### Goal
Write out the listing from the line with "Recreate this scene" to the line with "COL = SC.collection", both lines included, exactly and nothing beyond. Leave pictures out.

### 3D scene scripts
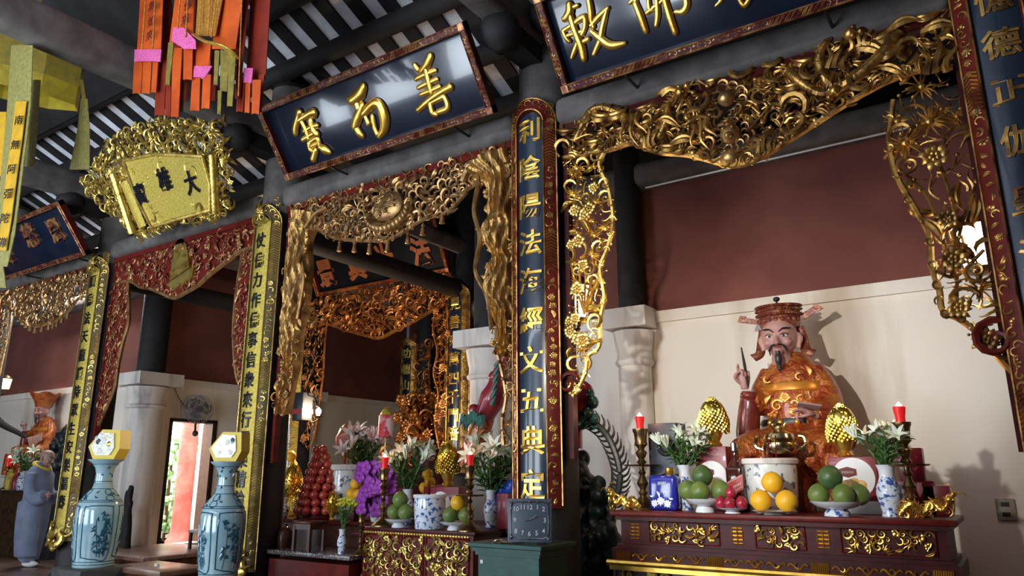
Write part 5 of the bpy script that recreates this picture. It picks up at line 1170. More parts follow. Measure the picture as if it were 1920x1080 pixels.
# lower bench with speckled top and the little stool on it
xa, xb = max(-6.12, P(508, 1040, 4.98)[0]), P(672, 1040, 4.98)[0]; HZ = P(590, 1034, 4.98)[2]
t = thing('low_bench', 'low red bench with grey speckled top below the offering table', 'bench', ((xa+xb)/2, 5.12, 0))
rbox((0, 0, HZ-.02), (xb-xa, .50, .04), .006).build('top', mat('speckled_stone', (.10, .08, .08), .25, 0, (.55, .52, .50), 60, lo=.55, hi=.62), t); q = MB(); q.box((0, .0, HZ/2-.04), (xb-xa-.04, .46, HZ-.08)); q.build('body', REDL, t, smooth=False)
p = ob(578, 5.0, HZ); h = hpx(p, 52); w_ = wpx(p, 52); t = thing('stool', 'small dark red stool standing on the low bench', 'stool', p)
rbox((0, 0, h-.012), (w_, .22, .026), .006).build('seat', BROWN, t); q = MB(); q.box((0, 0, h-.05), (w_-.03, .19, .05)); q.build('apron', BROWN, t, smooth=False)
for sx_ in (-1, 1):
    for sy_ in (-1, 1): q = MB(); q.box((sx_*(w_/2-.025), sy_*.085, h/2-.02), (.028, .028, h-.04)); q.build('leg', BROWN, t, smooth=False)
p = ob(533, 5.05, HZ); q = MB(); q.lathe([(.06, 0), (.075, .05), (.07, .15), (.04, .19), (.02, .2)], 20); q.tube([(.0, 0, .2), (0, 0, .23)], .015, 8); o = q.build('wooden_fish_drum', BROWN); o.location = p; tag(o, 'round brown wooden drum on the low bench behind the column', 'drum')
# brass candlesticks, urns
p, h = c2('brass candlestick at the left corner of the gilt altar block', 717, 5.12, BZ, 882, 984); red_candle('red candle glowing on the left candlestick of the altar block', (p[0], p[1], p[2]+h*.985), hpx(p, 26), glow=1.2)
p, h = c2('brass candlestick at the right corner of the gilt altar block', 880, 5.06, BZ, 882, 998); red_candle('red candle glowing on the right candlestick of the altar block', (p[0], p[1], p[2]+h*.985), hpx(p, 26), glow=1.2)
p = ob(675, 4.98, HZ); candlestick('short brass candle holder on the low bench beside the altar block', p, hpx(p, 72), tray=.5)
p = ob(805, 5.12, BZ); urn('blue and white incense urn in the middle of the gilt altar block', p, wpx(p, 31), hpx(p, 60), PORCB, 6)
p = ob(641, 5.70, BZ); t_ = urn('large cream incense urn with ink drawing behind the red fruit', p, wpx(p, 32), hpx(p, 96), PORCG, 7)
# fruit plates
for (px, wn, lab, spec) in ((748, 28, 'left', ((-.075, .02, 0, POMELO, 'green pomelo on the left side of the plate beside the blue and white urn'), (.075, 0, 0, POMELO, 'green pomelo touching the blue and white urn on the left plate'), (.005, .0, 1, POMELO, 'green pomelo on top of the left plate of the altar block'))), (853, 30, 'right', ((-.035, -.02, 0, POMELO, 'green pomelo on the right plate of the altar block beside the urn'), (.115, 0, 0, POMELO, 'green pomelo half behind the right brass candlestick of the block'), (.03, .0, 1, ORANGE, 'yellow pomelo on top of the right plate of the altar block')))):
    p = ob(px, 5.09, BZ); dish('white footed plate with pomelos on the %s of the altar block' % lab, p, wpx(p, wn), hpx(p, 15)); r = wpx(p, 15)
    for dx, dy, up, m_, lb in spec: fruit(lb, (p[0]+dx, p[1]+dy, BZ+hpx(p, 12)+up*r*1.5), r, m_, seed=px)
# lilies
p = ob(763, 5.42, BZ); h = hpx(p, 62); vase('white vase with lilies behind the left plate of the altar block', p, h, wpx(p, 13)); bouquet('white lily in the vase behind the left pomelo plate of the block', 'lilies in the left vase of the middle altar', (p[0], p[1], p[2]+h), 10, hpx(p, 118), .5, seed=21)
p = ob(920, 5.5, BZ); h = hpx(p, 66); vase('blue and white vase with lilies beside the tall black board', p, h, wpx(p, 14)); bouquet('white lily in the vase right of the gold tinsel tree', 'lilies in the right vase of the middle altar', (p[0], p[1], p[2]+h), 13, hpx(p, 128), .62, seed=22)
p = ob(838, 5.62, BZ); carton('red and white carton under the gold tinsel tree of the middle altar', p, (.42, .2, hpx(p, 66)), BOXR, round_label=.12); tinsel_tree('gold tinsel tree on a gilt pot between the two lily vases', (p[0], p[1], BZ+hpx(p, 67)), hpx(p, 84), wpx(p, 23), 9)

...

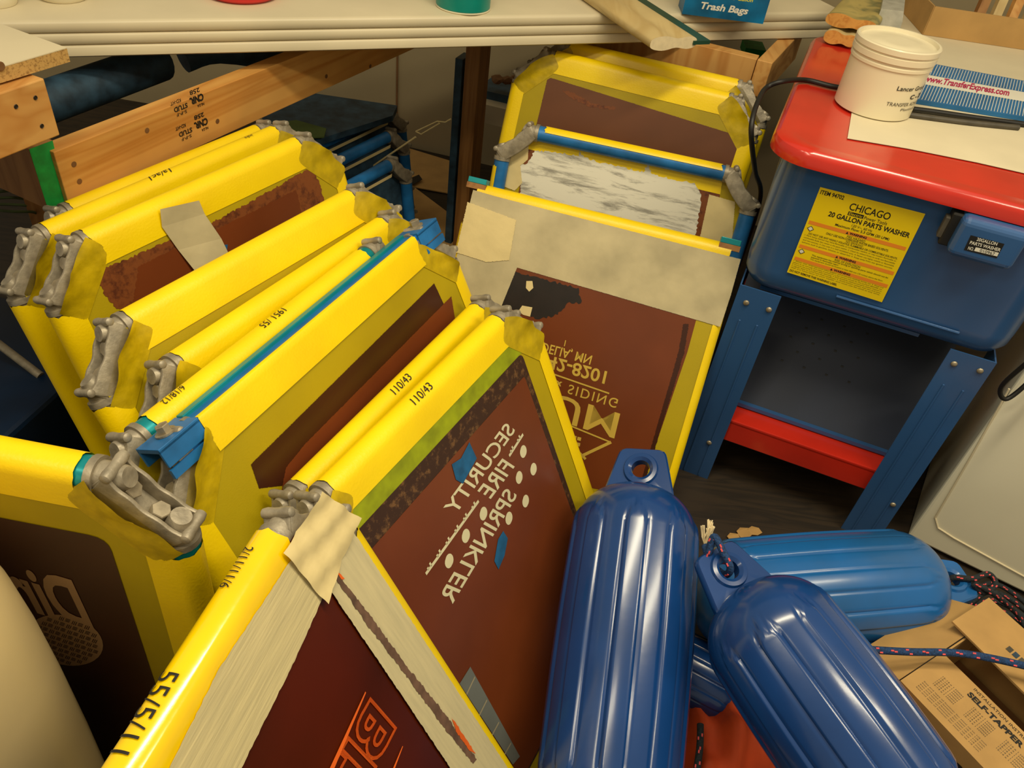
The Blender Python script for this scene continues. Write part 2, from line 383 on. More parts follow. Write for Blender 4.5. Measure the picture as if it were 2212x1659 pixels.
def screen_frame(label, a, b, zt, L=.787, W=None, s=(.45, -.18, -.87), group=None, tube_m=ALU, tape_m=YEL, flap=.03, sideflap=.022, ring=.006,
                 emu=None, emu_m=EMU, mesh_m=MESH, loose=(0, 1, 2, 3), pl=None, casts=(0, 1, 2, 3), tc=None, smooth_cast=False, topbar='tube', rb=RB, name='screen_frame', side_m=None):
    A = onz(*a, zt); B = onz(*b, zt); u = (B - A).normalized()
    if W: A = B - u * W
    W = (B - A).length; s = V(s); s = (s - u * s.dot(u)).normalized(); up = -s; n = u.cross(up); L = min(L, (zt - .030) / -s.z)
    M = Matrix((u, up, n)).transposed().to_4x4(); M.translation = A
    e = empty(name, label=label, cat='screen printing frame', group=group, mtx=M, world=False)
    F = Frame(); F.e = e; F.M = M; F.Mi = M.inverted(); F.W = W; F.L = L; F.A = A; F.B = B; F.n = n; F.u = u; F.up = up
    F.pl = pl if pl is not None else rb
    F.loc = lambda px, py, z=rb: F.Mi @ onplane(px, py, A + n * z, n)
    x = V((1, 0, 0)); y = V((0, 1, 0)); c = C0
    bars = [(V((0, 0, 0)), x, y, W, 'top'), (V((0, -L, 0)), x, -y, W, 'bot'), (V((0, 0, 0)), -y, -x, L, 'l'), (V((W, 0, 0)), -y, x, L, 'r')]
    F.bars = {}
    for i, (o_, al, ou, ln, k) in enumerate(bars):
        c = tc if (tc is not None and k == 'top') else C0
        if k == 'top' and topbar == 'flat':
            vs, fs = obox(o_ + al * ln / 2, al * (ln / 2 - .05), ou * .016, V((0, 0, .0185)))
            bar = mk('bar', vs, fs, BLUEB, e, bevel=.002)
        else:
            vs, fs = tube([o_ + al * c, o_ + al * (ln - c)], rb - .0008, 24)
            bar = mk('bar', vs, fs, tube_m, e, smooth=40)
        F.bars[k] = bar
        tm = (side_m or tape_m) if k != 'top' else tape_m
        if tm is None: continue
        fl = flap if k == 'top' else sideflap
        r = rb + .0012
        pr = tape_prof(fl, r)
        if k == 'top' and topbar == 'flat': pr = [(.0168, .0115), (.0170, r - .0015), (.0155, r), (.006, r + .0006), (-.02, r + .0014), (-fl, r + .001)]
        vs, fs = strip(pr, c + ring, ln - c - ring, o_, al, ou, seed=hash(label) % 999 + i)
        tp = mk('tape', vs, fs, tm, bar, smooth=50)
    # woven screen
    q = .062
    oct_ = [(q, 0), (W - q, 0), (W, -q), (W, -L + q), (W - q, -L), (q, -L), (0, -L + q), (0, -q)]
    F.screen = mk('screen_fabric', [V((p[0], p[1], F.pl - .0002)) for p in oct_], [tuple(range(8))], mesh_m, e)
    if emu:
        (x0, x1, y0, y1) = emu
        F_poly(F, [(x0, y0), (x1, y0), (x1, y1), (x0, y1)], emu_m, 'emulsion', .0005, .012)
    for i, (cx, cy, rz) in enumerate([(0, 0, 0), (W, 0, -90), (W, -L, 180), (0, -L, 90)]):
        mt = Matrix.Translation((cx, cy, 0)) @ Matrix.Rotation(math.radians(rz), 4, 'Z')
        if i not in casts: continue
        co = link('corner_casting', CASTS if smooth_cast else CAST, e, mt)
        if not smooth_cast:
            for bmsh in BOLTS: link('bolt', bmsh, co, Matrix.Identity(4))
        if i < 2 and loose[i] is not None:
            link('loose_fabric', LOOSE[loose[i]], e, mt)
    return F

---

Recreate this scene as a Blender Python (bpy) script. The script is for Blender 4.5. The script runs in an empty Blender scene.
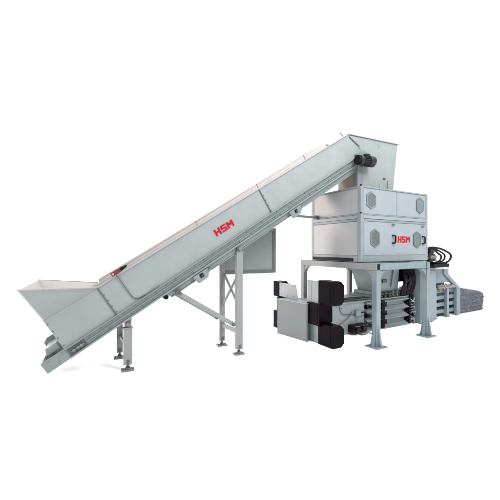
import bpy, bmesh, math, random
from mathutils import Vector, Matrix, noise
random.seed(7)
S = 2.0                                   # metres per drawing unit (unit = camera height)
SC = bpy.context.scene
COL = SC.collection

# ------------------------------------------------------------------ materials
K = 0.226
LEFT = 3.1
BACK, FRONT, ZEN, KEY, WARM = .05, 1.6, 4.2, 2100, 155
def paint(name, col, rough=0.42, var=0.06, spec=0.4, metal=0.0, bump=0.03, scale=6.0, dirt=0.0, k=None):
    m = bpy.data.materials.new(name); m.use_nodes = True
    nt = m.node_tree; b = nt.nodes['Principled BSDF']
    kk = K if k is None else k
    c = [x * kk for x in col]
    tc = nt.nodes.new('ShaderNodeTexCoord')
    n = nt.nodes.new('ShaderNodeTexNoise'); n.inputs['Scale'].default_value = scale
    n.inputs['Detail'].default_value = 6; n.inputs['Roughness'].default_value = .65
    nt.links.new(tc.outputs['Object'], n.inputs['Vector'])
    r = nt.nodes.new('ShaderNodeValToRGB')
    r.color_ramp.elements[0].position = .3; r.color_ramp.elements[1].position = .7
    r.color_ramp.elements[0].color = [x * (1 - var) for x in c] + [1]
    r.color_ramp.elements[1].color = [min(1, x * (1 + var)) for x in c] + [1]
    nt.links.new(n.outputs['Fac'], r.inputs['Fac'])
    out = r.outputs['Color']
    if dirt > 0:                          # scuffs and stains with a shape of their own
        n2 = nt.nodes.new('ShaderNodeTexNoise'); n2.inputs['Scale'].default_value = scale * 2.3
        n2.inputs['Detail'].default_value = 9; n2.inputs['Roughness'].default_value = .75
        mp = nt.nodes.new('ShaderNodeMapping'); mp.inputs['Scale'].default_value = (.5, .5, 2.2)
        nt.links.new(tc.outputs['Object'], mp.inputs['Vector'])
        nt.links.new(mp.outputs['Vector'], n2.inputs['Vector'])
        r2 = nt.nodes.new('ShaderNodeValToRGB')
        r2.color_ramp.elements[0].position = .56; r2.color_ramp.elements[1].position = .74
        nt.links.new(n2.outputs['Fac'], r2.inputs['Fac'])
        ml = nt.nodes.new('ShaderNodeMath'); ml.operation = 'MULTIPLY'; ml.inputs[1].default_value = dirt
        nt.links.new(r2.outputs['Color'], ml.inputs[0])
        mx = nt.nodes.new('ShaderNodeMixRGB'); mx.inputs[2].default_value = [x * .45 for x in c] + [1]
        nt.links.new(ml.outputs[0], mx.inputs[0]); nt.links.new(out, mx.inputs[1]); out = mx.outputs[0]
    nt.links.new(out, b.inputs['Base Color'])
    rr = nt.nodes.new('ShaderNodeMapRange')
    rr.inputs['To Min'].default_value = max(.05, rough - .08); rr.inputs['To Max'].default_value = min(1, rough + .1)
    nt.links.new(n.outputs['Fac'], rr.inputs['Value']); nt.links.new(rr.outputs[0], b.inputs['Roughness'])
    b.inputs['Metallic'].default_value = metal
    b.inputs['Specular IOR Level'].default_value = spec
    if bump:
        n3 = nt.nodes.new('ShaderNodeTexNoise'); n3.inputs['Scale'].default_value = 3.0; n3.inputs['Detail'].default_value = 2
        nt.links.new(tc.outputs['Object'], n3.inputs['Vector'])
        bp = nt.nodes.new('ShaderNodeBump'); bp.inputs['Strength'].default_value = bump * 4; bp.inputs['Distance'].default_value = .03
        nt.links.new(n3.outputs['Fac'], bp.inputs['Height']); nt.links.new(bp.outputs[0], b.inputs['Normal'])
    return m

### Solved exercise
Recreate this scene as a Blender Python (bpy) script. The script is for Blender 4.5. The script runs in an empty Blender scene.
import bpy, bmesh, math, random
from mathutils import Vector, Matrix, noise
random.seed(7)
S = 2.0                                   # metres per drawing unit (unit = camera height)
SC = bpy.context.scene
COL = SC.collection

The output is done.